Musée de beaux arts

Jack Kerouac/Quebec

Such wonderful passion in the words the music and the performances Thursday night at the Musée National de Beaux Arts.http://www.jazzaquebec.ca/ Again that identity/language theme.  Kerouac's family was part of the migration of Québecois  to states like Maine and Massachusetts, people seeing work and finding it in textile mills, factories.
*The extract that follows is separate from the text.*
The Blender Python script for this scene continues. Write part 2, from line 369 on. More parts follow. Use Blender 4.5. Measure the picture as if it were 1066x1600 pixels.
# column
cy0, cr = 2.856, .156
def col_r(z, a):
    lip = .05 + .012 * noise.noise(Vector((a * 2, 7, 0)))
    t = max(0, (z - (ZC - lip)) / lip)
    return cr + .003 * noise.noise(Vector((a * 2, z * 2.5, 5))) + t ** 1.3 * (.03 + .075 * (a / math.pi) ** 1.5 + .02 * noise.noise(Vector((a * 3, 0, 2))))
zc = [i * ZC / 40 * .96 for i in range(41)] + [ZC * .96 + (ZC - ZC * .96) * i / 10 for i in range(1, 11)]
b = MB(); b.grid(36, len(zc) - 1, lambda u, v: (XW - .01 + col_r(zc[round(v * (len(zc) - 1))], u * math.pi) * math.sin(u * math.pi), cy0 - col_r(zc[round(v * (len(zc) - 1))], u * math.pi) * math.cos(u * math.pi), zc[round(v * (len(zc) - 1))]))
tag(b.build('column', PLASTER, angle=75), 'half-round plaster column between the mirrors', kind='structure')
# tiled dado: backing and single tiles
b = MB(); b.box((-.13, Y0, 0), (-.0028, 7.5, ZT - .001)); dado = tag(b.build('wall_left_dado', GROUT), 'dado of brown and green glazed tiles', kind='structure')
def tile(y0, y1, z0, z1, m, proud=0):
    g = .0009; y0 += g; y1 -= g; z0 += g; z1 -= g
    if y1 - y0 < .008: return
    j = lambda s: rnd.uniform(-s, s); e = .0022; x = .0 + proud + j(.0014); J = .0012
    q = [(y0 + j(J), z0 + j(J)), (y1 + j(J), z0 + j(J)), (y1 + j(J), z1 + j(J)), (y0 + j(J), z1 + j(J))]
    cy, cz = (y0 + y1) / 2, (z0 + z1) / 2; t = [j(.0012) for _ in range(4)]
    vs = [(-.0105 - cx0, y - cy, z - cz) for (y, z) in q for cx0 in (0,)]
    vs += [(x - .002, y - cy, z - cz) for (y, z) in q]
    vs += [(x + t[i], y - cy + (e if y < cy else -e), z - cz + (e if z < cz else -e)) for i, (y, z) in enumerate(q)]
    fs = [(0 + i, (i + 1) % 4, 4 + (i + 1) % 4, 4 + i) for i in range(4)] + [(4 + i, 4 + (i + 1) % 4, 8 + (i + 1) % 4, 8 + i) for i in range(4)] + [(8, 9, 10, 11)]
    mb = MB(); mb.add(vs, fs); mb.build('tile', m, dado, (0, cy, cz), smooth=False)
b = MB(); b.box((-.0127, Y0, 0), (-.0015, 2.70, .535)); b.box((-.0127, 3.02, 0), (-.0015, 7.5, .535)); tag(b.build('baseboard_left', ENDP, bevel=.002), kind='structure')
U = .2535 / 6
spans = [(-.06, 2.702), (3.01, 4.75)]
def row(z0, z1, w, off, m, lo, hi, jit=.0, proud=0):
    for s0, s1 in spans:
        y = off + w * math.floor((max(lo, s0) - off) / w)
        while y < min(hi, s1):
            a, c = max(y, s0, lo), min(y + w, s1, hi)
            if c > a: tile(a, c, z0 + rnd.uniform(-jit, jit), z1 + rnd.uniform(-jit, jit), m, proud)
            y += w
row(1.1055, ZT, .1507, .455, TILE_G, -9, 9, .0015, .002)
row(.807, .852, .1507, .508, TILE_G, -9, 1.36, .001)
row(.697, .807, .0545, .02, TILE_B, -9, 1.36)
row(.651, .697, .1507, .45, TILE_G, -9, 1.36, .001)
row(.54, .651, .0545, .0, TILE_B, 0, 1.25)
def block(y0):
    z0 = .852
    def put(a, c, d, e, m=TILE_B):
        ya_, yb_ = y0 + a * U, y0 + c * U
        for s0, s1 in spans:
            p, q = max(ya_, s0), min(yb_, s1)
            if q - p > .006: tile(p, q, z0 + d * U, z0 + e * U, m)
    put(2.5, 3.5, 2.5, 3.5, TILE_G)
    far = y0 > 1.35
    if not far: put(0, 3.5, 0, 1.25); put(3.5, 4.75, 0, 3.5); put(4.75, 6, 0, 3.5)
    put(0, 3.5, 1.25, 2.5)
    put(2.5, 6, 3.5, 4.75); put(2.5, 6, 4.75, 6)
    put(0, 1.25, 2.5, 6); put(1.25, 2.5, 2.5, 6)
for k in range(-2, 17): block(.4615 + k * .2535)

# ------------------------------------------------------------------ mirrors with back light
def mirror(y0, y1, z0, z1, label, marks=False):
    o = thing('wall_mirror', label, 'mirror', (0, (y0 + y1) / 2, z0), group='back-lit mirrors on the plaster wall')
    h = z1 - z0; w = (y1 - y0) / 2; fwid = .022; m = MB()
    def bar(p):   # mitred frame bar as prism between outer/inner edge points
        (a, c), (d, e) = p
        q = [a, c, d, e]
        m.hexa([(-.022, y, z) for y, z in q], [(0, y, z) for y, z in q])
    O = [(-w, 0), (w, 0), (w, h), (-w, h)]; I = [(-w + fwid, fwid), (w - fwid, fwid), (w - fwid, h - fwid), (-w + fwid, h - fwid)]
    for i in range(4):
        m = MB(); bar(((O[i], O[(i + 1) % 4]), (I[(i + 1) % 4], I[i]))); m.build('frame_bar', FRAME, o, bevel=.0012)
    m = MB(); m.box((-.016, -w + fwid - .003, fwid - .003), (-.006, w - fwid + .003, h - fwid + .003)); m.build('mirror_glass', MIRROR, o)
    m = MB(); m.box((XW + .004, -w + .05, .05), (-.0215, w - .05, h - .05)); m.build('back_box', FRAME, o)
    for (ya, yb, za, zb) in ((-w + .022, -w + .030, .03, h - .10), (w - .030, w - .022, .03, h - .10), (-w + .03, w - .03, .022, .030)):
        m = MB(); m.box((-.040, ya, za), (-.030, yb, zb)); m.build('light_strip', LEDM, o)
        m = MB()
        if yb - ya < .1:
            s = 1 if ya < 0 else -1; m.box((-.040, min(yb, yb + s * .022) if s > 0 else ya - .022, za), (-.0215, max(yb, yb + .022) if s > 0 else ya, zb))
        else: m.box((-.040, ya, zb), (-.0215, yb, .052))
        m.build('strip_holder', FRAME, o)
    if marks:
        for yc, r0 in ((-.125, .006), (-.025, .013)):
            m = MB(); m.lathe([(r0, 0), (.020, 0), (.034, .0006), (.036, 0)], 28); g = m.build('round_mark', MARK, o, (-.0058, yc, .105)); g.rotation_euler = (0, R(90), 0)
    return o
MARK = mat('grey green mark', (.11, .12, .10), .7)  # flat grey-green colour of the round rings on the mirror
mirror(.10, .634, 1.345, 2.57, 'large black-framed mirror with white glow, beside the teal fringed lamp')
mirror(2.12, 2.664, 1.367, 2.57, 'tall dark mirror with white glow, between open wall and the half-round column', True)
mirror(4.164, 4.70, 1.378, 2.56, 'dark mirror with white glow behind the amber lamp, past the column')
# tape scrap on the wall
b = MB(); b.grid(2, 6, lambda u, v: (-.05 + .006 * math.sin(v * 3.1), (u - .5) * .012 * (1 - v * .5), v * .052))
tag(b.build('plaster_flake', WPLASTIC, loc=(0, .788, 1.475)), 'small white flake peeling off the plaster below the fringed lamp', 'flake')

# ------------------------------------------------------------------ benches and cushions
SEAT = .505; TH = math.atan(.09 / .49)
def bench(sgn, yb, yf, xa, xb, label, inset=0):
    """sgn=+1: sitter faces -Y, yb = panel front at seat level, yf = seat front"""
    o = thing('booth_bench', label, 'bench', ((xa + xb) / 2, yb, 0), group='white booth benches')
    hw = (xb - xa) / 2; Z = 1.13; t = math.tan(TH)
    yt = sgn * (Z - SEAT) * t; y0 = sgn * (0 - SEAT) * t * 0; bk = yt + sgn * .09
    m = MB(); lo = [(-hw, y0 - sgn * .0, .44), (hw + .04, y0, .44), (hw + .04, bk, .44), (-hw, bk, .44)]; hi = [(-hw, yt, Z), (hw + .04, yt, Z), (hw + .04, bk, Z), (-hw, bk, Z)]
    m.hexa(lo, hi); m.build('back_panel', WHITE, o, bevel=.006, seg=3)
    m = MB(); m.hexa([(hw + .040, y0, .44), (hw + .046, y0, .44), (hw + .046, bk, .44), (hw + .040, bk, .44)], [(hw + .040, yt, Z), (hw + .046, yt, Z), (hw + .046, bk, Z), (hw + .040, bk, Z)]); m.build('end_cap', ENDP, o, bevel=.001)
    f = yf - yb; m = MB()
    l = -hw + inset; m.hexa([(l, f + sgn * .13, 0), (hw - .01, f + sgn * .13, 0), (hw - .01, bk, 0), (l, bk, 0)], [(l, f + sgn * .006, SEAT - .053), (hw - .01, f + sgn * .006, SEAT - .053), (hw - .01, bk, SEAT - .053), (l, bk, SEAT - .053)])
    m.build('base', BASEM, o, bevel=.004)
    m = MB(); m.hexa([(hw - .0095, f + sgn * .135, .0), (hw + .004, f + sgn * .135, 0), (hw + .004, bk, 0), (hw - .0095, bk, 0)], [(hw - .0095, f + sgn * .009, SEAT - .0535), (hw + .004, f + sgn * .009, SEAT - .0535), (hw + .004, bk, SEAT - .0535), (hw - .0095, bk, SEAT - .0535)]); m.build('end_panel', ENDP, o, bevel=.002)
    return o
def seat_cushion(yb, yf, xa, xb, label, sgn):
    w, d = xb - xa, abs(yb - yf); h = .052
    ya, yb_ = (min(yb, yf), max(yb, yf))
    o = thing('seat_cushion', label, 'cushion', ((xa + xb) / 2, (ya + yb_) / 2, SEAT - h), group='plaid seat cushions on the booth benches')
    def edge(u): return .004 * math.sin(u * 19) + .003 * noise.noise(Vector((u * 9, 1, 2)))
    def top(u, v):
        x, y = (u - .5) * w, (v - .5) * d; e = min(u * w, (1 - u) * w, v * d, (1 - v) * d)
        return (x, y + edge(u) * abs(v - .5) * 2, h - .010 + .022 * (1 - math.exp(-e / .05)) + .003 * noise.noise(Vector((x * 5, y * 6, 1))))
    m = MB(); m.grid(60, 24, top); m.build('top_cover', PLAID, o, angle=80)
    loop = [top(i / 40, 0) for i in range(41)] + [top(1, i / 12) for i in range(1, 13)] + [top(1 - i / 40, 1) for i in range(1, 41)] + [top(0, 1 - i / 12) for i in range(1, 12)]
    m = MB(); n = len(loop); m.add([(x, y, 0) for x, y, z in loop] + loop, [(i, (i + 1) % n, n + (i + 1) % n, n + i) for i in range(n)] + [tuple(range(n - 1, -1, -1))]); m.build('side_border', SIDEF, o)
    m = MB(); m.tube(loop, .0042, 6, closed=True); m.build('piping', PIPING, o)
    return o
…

Normand Guilbeault,http://normandguilbeault.com/ described as a vrai kerouackian, created a show - Visions of Kerouac, that included his quartet, with himself on stand-up bass, the words of Kerouac and Patrice Desbiens, visual collages on the backdrop --including images from Kerouac's life, and a terrific actor, Nicolas Landré http://www.nicolaslandre.com/nl.html who read, spoke, scatted, sang. What a talented, committed bunch. And drinks! Mexico City blues containing a melange of unlikely ingredients, very alcoholic except for the shot of orange juice and the shot... bien sûr.. de sirop d'érable. Started with a letter Kerouac, Ti-Jean, wrote to a Québec newspaper, in which he was thankful for an insightful review and apologetic for his inability to write good French. And ended with a song that everyone in the audience knew, except for me.

Normand G shaped the show around the longing for identity, and, to me, the sustaining chord was the connection with language. Language, the house where you live.